When Stephenson was in high school, his father, Lance, Sr., was criticized for allowing the Born Ready project and for being too involved in his son's recruitment. But surrounded by his father, mother, brother, cousin and two young daughters in Indianapolis, that same sense of family helps to to stabilize Stephenson's life.

"When you have kids, you have to be more mature," Stephenson said. "They're looking up to you. They're just like me. They like to joke around all the time."
Stephenson is still only 23, with more growing up to do, but he's come a long way from Lincoln.
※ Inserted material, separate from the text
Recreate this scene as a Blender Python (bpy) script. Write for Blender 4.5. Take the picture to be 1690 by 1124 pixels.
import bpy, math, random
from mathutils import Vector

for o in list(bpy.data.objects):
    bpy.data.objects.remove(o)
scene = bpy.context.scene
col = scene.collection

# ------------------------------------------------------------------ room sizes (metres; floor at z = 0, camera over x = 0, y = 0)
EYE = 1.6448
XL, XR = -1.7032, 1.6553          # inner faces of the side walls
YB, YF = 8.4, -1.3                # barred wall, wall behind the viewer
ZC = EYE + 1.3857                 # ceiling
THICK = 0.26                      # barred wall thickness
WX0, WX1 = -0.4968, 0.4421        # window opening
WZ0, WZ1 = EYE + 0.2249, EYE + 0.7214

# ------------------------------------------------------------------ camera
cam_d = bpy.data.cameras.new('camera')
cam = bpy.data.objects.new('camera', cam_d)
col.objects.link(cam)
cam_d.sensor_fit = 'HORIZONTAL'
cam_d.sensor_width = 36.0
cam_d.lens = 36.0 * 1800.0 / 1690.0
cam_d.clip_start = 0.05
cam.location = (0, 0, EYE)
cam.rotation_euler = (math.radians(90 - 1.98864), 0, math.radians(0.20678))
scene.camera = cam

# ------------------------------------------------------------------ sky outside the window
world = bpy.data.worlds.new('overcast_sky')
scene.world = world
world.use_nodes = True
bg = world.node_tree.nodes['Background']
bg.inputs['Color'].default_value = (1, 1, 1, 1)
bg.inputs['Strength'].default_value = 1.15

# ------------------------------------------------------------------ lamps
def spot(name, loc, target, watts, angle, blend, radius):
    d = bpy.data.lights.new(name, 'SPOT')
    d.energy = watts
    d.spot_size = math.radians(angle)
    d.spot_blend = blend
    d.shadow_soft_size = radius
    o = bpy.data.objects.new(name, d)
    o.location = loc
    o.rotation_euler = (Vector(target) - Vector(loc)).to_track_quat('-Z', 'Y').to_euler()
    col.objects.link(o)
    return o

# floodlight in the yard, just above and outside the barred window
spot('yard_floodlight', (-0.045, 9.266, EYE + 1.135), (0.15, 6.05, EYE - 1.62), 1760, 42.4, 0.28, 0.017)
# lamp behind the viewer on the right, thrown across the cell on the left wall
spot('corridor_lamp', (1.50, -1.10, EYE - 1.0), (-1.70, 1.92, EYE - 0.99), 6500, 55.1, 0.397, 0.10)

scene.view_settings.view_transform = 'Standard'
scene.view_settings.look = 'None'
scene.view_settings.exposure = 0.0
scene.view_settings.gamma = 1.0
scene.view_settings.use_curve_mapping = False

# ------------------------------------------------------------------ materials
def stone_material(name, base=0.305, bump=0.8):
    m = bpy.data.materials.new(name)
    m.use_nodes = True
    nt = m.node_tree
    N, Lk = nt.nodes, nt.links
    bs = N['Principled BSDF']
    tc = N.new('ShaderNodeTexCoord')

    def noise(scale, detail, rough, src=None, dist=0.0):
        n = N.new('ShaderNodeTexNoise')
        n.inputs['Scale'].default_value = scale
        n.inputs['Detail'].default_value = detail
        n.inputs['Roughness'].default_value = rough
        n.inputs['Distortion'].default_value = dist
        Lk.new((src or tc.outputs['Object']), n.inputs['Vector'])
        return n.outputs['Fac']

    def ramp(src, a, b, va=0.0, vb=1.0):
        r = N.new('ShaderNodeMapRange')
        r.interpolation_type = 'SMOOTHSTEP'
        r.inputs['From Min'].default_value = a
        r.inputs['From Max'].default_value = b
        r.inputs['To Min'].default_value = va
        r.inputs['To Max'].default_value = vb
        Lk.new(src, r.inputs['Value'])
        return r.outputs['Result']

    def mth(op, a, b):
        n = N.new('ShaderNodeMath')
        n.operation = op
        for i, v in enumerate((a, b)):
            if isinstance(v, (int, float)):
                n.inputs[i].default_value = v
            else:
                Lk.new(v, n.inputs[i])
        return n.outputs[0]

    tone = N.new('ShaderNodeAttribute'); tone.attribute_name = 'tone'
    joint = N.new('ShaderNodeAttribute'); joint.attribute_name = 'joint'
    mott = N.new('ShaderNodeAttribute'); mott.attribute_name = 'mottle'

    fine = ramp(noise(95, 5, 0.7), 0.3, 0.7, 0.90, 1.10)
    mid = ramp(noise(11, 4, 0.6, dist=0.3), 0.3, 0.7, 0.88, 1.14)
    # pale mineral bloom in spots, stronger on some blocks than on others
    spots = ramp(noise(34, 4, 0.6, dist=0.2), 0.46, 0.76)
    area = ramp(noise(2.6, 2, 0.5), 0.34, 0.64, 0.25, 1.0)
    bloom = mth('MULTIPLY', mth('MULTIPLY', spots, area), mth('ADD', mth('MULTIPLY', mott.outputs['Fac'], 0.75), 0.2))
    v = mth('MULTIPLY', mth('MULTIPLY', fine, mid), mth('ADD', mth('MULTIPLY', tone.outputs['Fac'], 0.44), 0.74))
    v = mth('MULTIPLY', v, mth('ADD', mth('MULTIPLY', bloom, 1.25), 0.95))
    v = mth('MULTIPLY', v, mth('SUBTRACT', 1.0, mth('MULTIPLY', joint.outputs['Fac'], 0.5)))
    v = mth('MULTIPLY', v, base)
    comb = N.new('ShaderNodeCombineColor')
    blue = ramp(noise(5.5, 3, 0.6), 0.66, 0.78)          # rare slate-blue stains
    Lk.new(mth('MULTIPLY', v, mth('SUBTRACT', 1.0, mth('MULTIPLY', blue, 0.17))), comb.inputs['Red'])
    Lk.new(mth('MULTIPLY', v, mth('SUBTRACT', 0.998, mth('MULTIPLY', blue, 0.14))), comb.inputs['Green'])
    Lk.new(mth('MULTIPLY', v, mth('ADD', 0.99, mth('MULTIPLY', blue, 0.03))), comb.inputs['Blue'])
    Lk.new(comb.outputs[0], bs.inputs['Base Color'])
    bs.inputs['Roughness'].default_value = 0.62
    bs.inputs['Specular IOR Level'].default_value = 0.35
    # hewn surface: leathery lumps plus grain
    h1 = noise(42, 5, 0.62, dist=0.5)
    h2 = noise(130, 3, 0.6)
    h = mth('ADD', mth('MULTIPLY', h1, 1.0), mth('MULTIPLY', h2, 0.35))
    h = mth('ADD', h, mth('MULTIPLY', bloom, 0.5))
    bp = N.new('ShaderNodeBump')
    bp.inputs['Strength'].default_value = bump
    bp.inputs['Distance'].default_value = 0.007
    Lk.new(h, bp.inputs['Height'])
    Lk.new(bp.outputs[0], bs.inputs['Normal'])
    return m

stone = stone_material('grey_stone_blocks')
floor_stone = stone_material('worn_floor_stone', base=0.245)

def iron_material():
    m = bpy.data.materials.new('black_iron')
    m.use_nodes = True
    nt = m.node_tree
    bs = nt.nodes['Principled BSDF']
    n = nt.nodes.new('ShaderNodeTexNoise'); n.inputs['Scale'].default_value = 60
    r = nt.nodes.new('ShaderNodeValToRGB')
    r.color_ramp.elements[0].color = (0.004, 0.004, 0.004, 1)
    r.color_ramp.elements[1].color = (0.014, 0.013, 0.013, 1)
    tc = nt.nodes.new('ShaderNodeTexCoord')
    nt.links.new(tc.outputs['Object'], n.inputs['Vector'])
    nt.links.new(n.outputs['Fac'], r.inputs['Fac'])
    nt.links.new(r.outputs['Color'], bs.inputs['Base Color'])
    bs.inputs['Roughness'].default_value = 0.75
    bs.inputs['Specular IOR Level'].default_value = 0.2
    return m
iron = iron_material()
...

"To get on the floor with the Pacers, he's had to totally reinvent himself," Konchalski said. "In high school, he was just a scorer. What got him on the floor in Indianapolis was his ability to do other things. He could defend multiple positions. He's one of the best rebounding guards in the league. He's a good passer."

What Stephenson hasn't left behind is the New York swagger that got him noticed in the first place. In the Pacers' first two games this season, Stephenson is averaging 17.5 points, 7.5 rebounds and 4.5 assists. With Granger again out with a calf injury, Stephenson is leading the team, averaging 38.5 minutes a game.

"I love the pressure," he said. "I love when all the eyes are on me. It shows that you can never be slacking. I like all the challenges. I like how people looked down on me and said I couldn't make it. Once I got the opportunity, I knew I could be a successful player in the NBA."